The shadow of the Pharaohs freezes up the earth
They know what the price is, they don't know what it's worth

In stricter imitation of the cynic quote, Adrian suggests a candidate of his own "A materialist is someone who knows the cause of everything and the reason for nothing".

And Bruce Rusk suggests that

Isn't Wilde working with the resonance of "everything ... nothing," which is often used to form parallel phrases? Things like "knows everything but understands nothing."

Quick LION check:

Wilde, The Critic as Artist (1891--the year before Lady Windermere's fan was first produced, presumably written the same year?): "Conversation should touch everything, but should concentrate itself on nothing."

Melville, Typee: For my own part, although hardly a day passed while I remained upon the island that I did not witness some religious ceremony or other, it was very much like seeing a parcel of "Freemasons" making secret signs to each other; I saw everything, but could comprehend nothing.
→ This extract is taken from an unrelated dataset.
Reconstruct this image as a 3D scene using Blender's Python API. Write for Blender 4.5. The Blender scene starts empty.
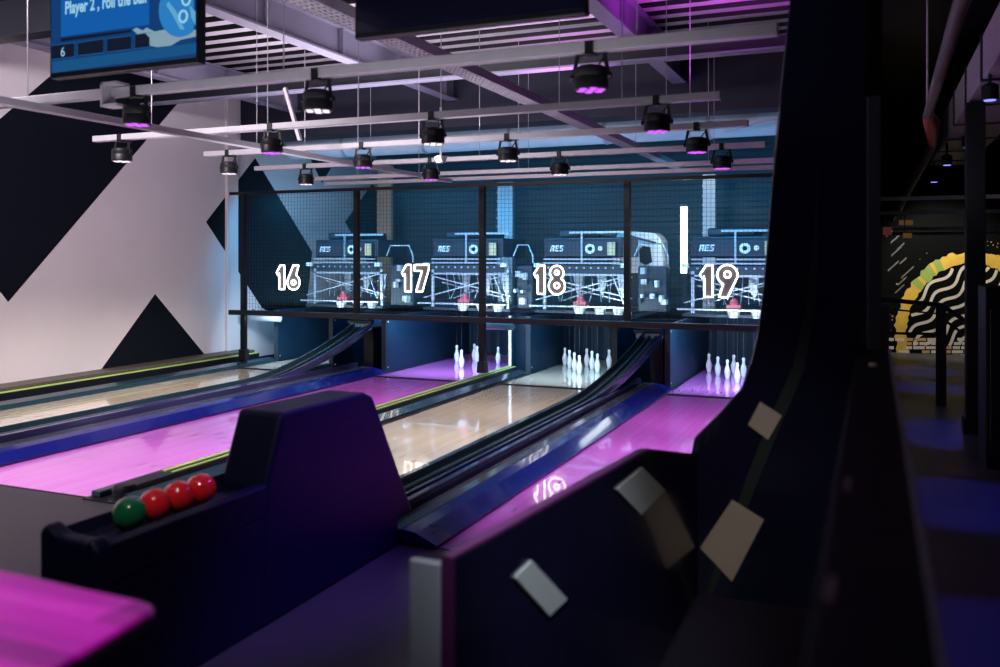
import bpy, bmesh, math, random
from mathutils import Vector, Matrix
random.seed(7)
C = bpy.context.scene.collection
PI = math.pi

# ------------------------------------------------------------------ camera model (level camera with a vertical shift)
F_PX, VX, VY, H = 880.0, 873.0, 256.0, 1.6
TH = math.atan((VX - 500) / F_PX); SN, CS = math.sin(TH), math.cos(TH)
def ray(u, v):
    a = (u - 500) / F_PX
    return (-SN + a * CS, CS + a * SN, (VY - v) / F_PX)
def atZ(u, v, Z):
    r = ray(u, v); t = (Z - H) / r[2]; return Vector((r[0] * t, r[1] * t, Z))
def atY(u, v, Y):
    r = ray(u, v); t = Y / r[1]; return Vector((r[0] * t, Y, H + r[2] * t))
def atX(u, v, X):
    r = ray(u, v); t = X / r[0]; return Vector((X, r[1] * t, H + r[2] * t))

# ------------------------------------------------------------------ materials
MATS = {}
def nd(nt, t, **kw):
    n = nt.nodes.new(t)
    for k, v in kw.items(): setattr(n, k, v)
    return n
def mat(name, col, rough=0.5, metal=0.0, em=None, es=0.0, var=0.12, scale=8.0, coat=0.0, bump=0.0, spec=0.5, stretch=None):
    if name in MATS: return MATS[name]
    m = bpy.data.materials.new(name); m.use_nodes = True
    nt = m.node_tree; b = nt.nodes['Principled BSDF']; L = nt.links.new
    tc = nd(nt, 'ShaderNodeTexCoord'); mp = nd(nt, 'ShaderNodeMapping')
    if stretch: mp.inputs['Scale'].default_value = stretch
    L(tc.outputs['Object'], mp.inputs[0])
    no = nd(nt, 'ShaderNodeTexNoise'); no.inputs['Scale'].default_value = scale; no.inputs['Detail'].default_value = 4
    L(mp.outputs[0], no.inputs['Vector'])
    mx = nd(nt, 'ShaderNodeMix', data_type='RGBA')
    mx.inputs[6].default_value = (*[c * (1 - var) for c in col], 1)
    mx.inputs[7].default_value = (*[min(1, c * (1 + var)) for c in col], 1)
    L(no.outputs['Fac'], mx.inputs[0]); L(mx.outputs[2], b.inputs['Base Color'])
    b.inputs['Roughness'].default_value = rough; b.inputs['Metallic'].default_value = metal
    b.inputs['Coat Weight'].default_value = coat; b.inputs['Coat Roughness'].default_value = 0.06
    b.inputs['Specular IOR Level'].default_value = spec
    if em:
        b.inputs['Emission Color'].default_value = (*em, 1); b.inputs['Emission Strength'].default_value = es
    if bump:
        bp = nd(nt, 'ShaderNodeBump'); bp.inputs['Strength'].default_value = bump; bp.inputs['Distance'].default_value = 0.01
        L(no.outputs['Fac'], bp.inputs['Height']); L(bp.outputs[0], b.inputs['Normal'])
    MATS[name] = m; return m
def wood(name, c1, c2, rough, board=0.03, length=1.6, coat=0.8, axis='Y'):
    """narrow boards running along one axis, every board its own tone, with fine grain"""
    m = bpy.data.materials.new(name); m.use_nodes = True
    nt = m.node_tree; b = nt.nodes['Principled BSDF']; L = nt.links.new
    tc = nd(nt, 'ShaderNodeTexCoord'); sp = nd(nt, 'ShaderNodeSeparateXYZ'); L(tc.outputs['Object'], sp.inputs[0])
    def mth(op, a, bb):
        n = nd(nt, 'ShaderNodeMath', operation=op)
        for i, q in enumerate((a, bb)):
            if q is None: continue
            if isinstance(q, (int, float)): n.inputs[i].default_value = q
            else: L(q, n.inputs[i])
        return n.outputs[0]
    A, B = (sp.outputs[0], sp.outputs[1]) if axis == 'Y' else (sp.outputs[1], sp.outputs[0])
    ix = mth('FLOOR', mth('DIVIDE', A, board), None)
    sh = mth('MULTIPLY', mth('SINE', mth('MULTIPLY', ix, 12.9898), None), 7.3)
    iy = mth('FLOOR', mth('ADD', mth('DIVIDE', B, length), sh), None)
    cb = nd(nt, 'ShaderNodeCombineXYZ'); L(ix, cb.inputs[0]); L(iy, cb.inputs[1])
    wn = nd(nt, 'ShaderNodeTexWhiteNoise'); L(cb.outputs[0], wn.inputs['Vector'])
    mp = nd(nt, 'ShaderNodeMapping'); mp.inputs['Scale'].default_value = (40, 1.5, 10) if axis == 'Y' else (1.5, 40, 10)
    L(tc.outputs['Object'], mp.inputs[0])
    gr = nd(nt, 'ShaderNodeTexNoise'); gr.inputs['Scale'].default_value = 2.0; gr.inputs['Detail'].default_value = 6
    L(mp.outputs[0], gr.inputs['Vector'])
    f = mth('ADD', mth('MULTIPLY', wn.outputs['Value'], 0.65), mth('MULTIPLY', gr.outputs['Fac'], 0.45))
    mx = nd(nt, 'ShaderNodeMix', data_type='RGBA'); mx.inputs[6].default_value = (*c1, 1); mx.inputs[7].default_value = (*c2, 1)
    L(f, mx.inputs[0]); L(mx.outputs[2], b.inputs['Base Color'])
    b.inputs['Roughness'].default_value = rough; b.inputs['Coat Weight'].default_value = coat; b.inputs['Coat Roughness'].default_value = 0.03
    MATS[name] = m; return m
def glow(name, col, s):
    return mat(name, (0.01, 0.01, 0.01), 0.6, em=col, es=s, var=0, spec=0.05)

M_NAVY = mat('black_laminate', (0.006, 0.006, 0.012), 0.38, coat=0.1)
M_HOOD = mat('navy_black_hood', (0.002, 0.0025, 0.02), 0.42, spec=0.2)
M_GLOSS = mat('black_gloss_acrylic', (0.008, 0.008, 0.030), 0.22, coat=0.6, var=0.3, scale=3)
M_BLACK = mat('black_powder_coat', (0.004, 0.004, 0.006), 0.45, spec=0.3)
M_RAIL = mat('partition_cap_black', (0.003, 0.0028, 0.003), 0.5, spec=0.2)
M_DARKST = mat('dark_painted_steel', (0.02, 0.022, 0.03), 0.4, metal=0.3)
M_GALV = mat('galvanised_steel', (0.40, 0.385, 0.42), 0.45, metal=0.35, scale=14)
M_STEEL = mat('grey_painted_beam', (0.20, 0.19, 0.27), 0.5, scale=4)
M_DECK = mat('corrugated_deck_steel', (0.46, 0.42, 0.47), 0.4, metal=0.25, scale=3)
M_WALLW = mat('white_wall_paint', (0.62, 0.57, 0.60), 0.85, var=0.04, scale=2)
M_WALLB = mat('black_mural_paint', (0.004, 0.006, 0.012), 0.9, spec=0.1, var=0.15, scale=5)
M_BACK = mat('dark_back_wall_sheet', (0.025, 0.045, 0.065), 0.6, var=0.2, scale=3)
M_PIT = mat('navy_pit_laminate', (0.003, 0.018, 0.040), 0.5, spec=0.2)
M_BULK = mat('navy_bulkhead_paint', (0.013, 0.015, 0.035), 0.7)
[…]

At what level would the snowclone lie?

As Bruce observes, the pattern here is just the parallel contrast of everything/nothing as objects of two semantically-related verbs with the same subject. Bruce also suggested that linguistics offers many opportunities, such as

"A phonetician is someone who knows the pronunciation of everything and the meaning of nothing."
Replace with grammar, derivation, etc.